Turkish President Recep Tayyip Erdogan on Friday called French counterpart Emmanuel Macron a “political novice” over the announcement that France would hold a national day to commemorate “the Armenian genocide.”
Turkey and Armenia have long been at odds over the treatment of Armenians during World War I.
Armenians say up to 1.5 million of their people were killed during the war.
But Turkey — the Ottoman Empire’s successor state — denies that the massacres, imprisonment and forced deportation of Armenians from 1915 amounted to a genocide.
“I say to Macron — you are still a political novice, first learn the history of your country,” Erdogan said during an interview with the A-Haber television channel.

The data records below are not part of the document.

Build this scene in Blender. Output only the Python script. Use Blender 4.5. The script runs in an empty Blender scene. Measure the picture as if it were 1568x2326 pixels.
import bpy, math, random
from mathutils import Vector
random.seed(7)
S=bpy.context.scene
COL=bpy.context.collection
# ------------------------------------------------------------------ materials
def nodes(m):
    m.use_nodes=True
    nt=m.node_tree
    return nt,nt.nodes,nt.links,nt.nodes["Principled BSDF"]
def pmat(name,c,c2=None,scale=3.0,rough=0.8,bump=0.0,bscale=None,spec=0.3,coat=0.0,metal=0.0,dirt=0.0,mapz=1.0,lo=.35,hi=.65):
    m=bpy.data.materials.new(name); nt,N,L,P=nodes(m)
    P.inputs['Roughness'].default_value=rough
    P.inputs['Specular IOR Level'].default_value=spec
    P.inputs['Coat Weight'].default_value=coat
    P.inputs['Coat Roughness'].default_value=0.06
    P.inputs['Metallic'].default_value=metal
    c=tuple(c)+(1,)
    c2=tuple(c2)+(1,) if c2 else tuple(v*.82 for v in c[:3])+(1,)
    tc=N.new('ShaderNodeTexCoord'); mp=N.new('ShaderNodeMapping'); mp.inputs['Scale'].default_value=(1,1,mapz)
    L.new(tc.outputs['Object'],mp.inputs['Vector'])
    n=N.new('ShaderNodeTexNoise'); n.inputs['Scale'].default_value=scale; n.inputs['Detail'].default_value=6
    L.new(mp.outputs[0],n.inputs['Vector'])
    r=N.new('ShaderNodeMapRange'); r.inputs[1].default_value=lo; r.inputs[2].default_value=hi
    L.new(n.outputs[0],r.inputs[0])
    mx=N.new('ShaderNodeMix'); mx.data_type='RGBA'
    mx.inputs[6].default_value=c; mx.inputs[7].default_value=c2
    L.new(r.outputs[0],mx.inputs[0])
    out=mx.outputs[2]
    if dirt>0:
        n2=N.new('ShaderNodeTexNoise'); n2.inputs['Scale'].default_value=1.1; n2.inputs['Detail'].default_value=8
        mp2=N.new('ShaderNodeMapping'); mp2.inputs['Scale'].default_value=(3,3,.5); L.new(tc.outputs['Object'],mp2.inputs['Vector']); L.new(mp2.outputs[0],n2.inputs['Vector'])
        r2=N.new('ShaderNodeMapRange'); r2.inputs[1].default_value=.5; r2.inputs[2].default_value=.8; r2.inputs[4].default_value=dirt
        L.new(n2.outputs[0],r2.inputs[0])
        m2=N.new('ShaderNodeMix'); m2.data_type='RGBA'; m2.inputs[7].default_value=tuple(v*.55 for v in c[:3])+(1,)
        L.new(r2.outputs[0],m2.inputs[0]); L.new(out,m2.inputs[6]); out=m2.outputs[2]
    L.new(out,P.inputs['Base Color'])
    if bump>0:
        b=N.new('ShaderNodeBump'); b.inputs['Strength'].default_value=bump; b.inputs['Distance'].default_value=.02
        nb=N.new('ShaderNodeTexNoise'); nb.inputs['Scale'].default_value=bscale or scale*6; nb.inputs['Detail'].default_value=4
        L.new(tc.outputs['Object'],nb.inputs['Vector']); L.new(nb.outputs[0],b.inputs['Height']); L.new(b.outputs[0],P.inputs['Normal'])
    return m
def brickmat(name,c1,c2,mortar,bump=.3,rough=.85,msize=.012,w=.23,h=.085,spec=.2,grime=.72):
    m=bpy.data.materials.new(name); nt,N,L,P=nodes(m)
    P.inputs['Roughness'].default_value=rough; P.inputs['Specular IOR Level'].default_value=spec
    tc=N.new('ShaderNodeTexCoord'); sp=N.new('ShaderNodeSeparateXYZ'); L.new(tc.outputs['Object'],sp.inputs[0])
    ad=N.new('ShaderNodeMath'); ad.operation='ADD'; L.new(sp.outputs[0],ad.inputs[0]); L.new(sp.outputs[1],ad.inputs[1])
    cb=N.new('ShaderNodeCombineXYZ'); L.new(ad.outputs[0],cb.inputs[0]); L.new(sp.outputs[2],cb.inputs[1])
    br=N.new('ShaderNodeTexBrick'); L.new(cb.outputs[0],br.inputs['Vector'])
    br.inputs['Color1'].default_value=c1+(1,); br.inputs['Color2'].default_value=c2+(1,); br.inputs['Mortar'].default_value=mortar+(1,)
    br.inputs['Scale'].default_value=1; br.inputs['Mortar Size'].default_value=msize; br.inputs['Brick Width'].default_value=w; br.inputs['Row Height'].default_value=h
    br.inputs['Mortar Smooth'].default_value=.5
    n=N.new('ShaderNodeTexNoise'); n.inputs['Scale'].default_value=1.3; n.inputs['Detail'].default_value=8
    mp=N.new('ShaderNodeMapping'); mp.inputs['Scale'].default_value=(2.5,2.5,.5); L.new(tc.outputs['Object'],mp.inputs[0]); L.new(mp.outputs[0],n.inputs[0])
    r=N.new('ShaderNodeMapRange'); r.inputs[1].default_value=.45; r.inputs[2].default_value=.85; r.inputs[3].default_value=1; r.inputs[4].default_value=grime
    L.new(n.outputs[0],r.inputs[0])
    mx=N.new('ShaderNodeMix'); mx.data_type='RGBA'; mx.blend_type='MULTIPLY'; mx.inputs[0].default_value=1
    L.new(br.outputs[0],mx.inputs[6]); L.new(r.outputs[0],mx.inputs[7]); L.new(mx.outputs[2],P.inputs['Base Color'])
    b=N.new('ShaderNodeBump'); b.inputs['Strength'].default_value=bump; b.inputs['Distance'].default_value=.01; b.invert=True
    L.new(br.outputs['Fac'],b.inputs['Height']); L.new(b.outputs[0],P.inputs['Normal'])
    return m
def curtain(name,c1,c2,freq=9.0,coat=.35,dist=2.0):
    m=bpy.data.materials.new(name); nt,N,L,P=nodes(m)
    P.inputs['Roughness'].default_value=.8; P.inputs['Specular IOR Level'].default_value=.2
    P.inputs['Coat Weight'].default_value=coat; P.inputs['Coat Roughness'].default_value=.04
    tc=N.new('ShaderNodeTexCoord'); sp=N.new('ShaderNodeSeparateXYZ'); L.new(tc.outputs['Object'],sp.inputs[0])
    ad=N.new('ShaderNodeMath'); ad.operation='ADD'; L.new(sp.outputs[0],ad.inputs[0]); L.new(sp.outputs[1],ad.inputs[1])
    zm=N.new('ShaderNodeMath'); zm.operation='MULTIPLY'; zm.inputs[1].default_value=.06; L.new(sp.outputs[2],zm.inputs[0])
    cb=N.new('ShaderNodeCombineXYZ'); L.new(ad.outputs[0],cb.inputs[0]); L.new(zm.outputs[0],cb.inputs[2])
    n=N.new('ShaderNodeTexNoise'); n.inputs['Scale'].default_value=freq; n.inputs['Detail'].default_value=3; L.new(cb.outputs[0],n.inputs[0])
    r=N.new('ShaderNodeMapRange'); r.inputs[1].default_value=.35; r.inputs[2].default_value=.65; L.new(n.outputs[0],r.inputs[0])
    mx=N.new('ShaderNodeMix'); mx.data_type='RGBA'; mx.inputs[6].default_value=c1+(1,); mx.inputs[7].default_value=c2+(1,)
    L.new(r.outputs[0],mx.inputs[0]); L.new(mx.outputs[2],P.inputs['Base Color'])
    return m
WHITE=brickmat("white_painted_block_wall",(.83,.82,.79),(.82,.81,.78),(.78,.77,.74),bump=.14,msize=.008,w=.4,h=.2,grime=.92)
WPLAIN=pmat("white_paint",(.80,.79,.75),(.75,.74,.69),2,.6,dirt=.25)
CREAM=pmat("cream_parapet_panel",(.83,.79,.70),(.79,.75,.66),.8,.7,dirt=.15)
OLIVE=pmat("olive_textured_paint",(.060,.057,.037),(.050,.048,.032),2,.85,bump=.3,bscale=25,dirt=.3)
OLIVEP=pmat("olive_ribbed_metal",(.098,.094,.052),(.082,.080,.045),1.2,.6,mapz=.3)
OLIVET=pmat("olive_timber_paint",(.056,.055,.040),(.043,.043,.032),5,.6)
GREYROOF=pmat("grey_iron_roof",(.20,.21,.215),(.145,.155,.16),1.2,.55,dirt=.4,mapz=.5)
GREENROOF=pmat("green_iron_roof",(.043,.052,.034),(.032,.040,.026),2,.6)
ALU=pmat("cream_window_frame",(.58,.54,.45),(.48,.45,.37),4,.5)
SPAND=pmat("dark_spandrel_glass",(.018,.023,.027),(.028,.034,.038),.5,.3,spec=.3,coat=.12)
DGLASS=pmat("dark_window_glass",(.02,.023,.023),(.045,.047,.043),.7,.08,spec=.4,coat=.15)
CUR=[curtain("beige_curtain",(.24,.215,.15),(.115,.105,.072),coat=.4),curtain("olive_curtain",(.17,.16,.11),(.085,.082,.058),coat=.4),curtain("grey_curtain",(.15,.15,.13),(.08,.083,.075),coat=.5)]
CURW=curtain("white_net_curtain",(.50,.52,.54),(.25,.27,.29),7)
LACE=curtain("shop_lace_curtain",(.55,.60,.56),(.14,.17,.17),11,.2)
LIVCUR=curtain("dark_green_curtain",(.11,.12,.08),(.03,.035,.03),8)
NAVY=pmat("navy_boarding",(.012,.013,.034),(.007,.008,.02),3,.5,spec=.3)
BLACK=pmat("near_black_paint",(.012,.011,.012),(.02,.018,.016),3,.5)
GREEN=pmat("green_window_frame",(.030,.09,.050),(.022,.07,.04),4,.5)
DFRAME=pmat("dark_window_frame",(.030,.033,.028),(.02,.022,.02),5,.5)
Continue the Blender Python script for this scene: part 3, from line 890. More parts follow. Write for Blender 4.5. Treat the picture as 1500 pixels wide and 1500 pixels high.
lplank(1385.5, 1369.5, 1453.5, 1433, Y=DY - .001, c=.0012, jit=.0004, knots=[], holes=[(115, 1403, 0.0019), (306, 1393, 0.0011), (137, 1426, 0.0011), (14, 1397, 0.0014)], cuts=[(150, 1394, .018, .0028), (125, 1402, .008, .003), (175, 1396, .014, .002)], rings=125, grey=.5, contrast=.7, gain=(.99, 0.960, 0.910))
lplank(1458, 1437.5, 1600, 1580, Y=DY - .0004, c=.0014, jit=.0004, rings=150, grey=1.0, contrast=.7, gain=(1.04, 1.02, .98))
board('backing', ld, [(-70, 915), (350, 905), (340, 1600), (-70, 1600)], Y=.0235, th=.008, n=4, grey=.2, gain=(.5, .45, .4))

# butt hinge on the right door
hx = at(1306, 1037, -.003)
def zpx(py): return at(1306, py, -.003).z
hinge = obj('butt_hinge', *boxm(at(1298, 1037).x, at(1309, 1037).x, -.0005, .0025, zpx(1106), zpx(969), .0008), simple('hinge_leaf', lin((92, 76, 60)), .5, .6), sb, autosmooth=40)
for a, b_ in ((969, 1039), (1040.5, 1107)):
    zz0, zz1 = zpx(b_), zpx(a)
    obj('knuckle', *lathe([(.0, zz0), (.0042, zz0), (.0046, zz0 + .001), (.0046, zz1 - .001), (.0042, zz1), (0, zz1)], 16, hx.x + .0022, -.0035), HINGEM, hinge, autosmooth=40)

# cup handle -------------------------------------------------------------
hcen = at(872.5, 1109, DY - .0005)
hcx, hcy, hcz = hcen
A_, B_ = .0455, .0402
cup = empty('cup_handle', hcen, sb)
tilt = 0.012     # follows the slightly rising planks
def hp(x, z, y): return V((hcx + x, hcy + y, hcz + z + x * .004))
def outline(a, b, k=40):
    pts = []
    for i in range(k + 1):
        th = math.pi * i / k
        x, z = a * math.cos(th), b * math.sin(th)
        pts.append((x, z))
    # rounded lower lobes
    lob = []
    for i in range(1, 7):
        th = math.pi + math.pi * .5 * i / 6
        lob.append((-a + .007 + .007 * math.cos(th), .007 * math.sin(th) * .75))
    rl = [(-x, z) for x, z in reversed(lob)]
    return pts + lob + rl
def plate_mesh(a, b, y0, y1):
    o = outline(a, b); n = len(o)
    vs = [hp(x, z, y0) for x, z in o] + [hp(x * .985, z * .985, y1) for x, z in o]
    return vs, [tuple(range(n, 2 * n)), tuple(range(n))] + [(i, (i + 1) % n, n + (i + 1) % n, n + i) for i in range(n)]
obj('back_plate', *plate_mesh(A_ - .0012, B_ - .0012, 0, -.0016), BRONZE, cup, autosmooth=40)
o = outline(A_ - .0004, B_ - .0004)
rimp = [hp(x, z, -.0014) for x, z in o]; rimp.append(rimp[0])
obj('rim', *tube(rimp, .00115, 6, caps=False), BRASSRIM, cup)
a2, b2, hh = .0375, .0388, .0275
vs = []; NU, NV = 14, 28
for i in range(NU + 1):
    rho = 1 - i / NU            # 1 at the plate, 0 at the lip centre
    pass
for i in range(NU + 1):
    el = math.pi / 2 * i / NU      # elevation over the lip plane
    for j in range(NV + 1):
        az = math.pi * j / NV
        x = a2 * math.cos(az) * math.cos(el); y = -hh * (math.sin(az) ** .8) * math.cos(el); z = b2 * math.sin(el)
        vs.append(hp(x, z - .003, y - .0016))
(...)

He went on to list all the countries which France had colonized and where, he said, massacres had taken place including Algeria, Indochina and Rwanda.
France was one of the first major European nations to recognize the mass killings as “genocide.” More than 20 other countries have followed suit.
Armenians commemorate the massacres on April 24 — the day in 1915 when thousands of Armenian intellectuals suspected of harboring nationalist sentiment and being hostile to Ottoman rule were rounded up.
Earlier this month Macron announced that France, which has a substantial Armenian community, would hold a “national day of commemoration of the Armenian genocide” on the same date.
Last week Turkey hit out at that decision with Turkish foreign ministry spokesman Hami Aksoy accusing Macron of trying to win votes from the Armenian community in France.